A key figure in the Falkirk West CLP said: "I would expect Stevie Deans's chairmanship to be challenged. I'm quite sure there will be a challenge.

"I really don't think the members want to carry on with Mr Deans. A lot of people are very unhappy and have been for a long time, before everything came to a head at Ineos."

Another local party member said: "I can't believe he will have the stomach for fighting for control of the party when there is now no chance of installing his preferred candidate to fight the next election.

"Unite have had their fingers so badly burned I think he will do the honourable thing and step down before Sunday."

Mr Deans helped recruit a large number of new local party members, many who worked at Ineos, in a bid to have Unite's preferred candidate, Karie Murphy, selected to fight the Falkirk seat at the next election.

Both were suspended by Labour over the move but reinstated after witnesses withdrew evidence during an inquiry.

A separate Ineos probe into Mr Deans's activities sparked a wider dispute over the firm's plan to freeze wages and cut pensions. Unite backed down after Ineos threatened to close the petrochemical side of the plant.

Sunday's scheduled CLP meeting will be attended by a UK Labour official, as the local party remains in "special measures," barred from drawing up its own candidate shortlist.

The prospect of a challenge emerged as a war of words broke out between David Cameron and Len McCluskey, with the Unite leader demanding an apology for the Prime Minister's "disgraceful slur" on Mr Deans, whom he branded a rogue operator who had almost singlehandedly brought down Scotland's petrochemical industry.

At Prime Minister's Questions, Mr Cameron challenged Labour leader Ed Miliband to reopen the party's inquiry into alleged vote-rigging within the Falkirk Labour Party.

He said: "We have a real problem with a rogue trade unionist at Grangemouth who nearly brought the Scottish petrochemical industry to its knees. We need to have a proper inquiry; a Labour inquiry."

But the Prime Minister's remarks prompted a furious response from the Unite General Secretary. He called the comments an abuse of parliamentary process "in a naked attempt to gain political advantage from events at Grangemouth".

Mr McCluskey said Mr Deans was a "decent man" who served thousands of working people for 25 years.

He said: "The Prime ­Minister's rush to smear a good and honourable man will appal decent-thinking people. It dishonours the office he holds and he should apologise at once".
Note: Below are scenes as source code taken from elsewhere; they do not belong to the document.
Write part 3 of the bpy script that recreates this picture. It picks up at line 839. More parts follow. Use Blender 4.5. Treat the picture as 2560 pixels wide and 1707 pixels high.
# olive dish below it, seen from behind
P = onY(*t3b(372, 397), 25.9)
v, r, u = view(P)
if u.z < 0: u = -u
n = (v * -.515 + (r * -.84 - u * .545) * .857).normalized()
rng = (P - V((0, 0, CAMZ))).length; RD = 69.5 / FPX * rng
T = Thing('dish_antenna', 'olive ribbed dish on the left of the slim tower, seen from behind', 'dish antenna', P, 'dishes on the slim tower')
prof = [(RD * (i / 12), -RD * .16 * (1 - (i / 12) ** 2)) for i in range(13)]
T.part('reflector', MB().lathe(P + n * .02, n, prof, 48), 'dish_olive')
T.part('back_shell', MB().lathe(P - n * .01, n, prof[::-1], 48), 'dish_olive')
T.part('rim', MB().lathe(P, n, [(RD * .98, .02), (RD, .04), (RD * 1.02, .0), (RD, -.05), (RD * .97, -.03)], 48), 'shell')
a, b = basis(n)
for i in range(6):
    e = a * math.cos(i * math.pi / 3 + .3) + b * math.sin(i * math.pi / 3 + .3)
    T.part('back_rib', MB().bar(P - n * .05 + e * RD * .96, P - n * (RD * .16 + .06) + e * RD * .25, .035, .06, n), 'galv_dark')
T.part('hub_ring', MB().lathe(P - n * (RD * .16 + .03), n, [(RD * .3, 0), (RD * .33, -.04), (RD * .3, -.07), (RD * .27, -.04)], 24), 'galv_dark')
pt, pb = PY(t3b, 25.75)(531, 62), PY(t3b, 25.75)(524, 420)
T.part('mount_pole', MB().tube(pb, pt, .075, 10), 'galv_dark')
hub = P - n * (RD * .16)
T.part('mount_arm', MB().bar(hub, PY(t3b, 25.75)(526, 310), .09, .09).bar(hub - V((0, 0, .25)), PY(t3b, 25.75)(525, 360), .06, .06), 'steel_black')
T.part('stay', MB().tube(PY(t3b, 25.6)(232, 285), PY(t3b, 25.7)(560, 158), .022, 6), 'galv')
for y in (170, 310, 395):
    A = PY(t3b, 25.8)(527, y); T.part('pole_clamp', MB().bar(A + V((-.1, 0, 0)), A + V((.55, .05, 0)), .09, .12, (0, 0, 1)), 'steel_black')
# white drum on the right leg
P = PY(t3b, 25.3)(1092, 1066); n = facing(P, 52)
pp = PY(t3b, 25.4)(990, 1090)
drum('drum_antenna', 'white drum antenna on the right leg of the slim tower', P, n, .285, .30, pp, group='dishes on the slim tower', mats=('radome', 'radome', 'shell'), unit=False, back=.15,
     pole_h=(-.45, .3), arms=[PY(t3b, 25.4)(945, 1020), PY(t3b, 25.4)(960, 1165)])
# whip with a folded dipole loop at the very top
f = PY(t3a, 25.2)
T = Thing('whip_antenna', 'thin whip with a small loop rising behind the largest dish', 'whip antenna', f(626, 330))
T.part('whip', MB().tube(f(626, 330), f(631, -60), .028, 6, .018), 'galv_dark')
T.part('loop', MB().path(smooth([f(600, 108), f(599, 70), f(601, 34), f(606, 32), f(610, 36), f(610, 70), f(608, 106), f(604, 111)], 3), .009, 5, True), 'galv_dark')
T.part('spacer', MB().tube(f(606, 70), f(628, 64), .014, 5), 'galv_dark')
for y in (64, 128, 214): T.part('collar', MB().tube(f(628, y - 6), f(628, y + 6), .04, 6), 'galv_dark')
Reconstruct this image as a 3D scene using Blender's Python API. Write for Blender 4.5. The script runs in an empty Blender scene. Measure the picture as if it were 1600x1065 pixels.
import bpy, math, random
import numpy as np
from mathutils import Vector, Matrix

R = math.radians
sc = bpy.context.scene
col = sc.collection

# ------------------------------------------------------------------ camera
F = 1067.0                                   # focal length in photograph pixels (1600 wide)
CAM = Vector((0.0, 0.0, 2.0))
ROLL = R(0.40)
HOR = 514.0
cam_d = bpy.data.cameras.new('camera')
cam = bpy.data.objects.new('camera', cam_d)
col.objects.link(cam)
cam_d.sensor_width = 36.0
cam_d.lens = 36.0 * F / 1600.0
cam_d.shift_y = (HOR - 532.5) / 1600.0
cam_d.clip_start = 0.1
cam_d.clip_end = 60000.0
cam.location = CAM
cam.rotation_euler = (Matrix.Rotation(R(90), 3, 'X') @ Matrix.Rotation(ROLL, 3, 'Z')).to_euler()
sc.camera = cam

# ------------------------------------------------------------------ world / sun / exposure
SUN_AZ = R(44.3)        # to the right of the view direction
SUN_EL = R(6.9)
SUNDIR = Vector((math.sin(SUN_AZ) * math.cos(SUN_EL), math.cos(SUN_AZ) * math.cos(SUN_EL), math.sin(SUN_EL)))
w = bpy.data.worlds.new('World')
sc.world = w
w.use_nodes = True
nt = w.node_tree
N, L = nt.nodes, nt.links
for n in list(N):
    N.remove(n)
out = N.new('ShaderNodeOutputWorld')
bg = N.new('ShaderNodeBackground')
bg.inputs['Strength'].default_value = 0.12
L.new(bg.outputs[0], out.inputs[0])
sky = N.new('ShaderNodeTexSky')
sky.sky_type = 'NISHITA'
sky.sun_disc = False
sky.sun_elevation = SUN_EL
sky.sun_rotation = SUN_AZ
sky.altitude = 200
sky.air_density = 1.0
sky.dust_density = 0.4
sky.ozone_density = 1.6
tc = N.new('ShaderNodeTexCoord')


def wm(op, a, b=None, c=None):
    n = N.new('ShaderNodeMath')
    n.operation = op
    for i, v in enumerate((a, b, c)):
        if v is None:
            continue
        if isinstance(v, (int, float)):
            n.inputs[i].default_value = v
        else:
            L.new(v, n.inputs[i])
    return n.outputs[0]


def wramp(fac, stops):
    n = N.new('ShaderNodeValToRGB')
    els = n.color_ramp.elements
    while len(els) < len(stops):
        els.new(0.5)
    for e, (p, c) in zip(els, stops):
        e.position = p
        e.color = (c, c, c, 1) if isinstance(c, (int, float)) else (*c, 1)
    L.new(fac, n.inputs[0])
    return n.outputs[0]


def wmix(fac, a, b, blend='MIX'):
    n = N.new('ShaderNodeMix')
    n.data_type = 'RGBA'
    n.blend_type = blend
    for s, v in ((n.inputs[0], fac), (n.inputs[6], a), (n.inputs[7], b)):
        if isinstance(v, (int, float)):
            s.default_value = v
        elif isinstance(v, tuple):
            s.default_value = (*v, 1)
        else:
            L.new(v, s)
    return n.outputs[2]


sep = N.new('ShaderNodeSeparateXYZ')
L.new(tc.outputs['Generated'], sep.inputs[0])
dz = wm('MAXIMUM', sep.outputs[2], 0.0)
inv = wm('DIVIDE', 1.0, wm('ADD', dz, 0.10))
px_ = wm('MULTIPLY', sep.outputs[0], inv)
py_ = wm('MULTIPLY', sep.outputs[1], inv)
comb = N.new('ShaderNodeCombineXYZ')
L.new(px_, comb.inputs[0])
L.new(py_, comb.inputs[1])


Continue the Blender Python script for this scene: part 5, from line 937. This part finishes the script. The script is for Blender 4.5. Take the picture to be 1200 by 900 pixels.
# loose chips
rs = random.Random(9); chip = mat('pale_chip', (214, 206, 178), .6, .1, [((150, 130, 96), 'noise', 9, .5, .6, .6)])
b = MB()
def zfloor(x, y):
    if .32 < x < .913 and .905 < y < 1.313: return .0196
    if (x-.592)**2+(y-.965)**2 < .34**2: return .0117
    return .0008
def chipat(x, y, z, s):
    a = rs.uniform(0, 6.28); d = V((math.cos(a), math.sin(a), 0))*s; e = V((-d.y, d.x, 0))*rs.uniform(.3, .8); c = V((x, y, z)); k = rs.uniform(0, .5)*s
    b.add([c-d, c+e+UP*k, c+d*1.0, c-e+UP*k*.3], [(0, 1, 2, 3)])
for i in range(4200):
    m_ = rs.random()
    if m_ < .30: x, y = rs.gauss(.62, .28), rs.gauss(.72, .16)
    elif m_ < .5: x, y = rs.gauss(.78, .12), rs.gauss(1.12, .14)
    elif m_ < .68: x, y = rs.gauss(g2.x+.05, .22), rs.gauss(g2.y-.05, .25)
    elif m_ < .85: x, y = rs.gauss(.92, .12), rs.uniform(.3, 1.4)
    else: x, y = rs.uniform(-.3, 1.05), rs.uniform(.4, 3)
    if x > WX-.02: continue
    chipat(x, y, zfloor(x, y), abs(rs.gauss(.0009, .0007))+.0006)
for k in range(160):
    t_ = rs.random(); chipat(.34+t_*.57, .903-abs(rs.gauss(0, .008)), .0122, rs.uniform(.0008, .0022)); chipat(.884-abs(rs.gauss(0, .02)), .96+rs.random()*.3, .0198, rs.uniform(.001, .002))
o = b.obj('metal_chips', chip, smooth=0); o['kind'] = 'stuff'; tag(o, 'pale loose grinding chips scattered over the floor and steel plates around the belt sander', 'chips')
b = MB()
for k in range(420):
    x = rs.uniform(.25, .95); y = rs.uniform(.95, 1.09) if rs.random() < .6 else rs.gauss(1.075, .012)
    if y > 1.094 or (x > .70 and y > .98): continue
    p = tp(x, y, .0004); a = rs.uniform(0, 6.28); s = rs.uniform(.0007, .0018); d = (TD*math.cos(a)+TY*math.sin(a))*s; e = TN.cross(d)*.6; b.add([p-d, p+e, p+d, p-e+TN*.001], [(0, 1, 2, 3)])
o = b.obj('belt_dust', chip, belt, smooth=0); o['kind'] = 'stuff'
This week Tory backbencher Henry Smith wrote to Police Scotland asking it to reopen its investigation into vote-rigging allegations in Falkirk, dropped because of lack of evidence, after a leaked dossier of 1000 emails claimed Unite had plotted to undermine Labour's own probe into the claims.

However, a Police Scotland spokesman denied a full probe had now been launched but, rather, the force's economic crime unit was looking into the material sent to it to see if there was any suggestion of criminality, which would lead to a probe.